(continuação, Sermão de Bassui sobre a Mente Una)
“Num sonho você poderá perder-se e não saber mais o caminho para casa. Você pede a uma pessoa que lhe indique como voltar ou você reza a Deus ou a Buda que o ajude, mas mesmo assim não consegue voltar para casa. Logo que sai do estado de sonho, porém, descobre que está na sua própria cama e compreende que o único meio que teria para voltar a casa, seria o de acordar-se. Esta (espécie de despertar espiritual) é chamada “volta à origem ou renascimento no paraíso”. É a forma de percepção interior que se pode conseguir com algum treinamento. Virtualmente todos os que gostam do zazen e se esforçam na sua prática, sejam leigos ou monges, compreenderão até este grau. Mas mesmo esse despertar (parcial) não pode ser conseguido, exceto pela prática do zazen. Você estaria porém cometendo um grave erro, se achasse que isto foi uma verdadeira iluminação na qual não há dúvida alguma sobre a natureza da realidade. Seria como um homem que, tendo encontrado cobre, abandonasse o desejo de procurar ouro.

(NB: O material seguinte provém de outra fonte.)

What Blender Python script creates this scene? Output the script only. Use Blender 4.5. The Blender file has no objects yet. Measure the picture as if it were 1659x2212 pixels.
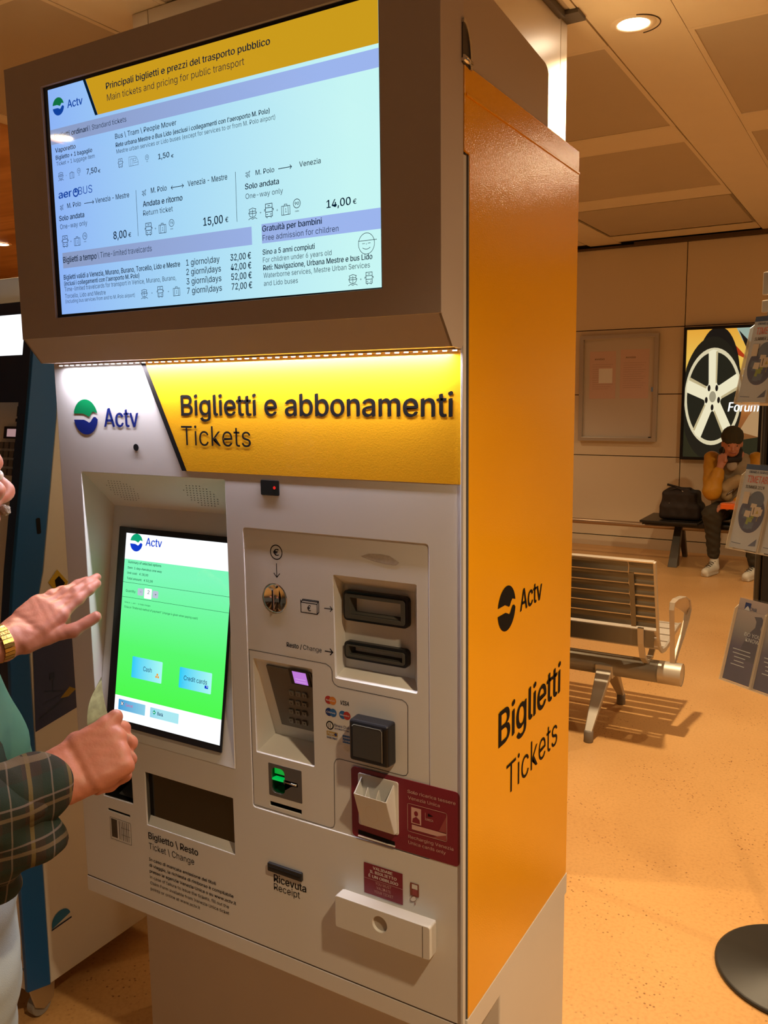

A respeito dessa percepção, questione-se sempre mais intensamente desta maneira: “Meu corpo é como um fantasma, como bolhas num riacho. Minha mente olhando-se intimamente,é tão informe quanto um espaço vazio, ainda que em alguns lugares dentro dela sejam percebidos sons. Quem está escutando?” Se você questionar-se desta forma com profunda absorção, nunca diminuindo a intensidade de seu esforço, sua mente racional acabará por se exaurir e somente o questionamento no nível mais profundo permanecerá. Finalmente, perderá a consciência do seu próprio corpo. Suas idéias e concepções há muito tempo sustentadas, extinguir-se-ão depois do absoluto questionamento, da mesma forma que cada gota de água desaparece de um barril com o fundo arrombado, e seguir-se-á a perfeita iluminação, como flores que se abrem repentinamente nas árvores secas.
Com essa percepção você conquista a verdadeira emancipação. Mas, mesmo agora, abandone sempre de novo o que foi compreendido, voltando-se para aquilo que compreende, isto é, para a raiz mais profunda, e resolutamente vá avante. Sua natureza-Eu então ficará mais brilhante e mais transparente à medida que seus sentimentos ilusórios se desfazem como uma pedra preciosa que adquire brilho sob repetidos polimentos, até que finalmente ilumina o universo inteiro. Não duvide disto! Se seu desejo for excessivamente fraco para conduzi-lo a este estado na vida presente, você indubitavelmente chegará com facilidade à compreensão do Eu na próxima, contando que ainda esteja engajada neste questionamento na ocasião da morte, assim como o trabalho de ontem feito pela metade, é terminado hoje facilmente.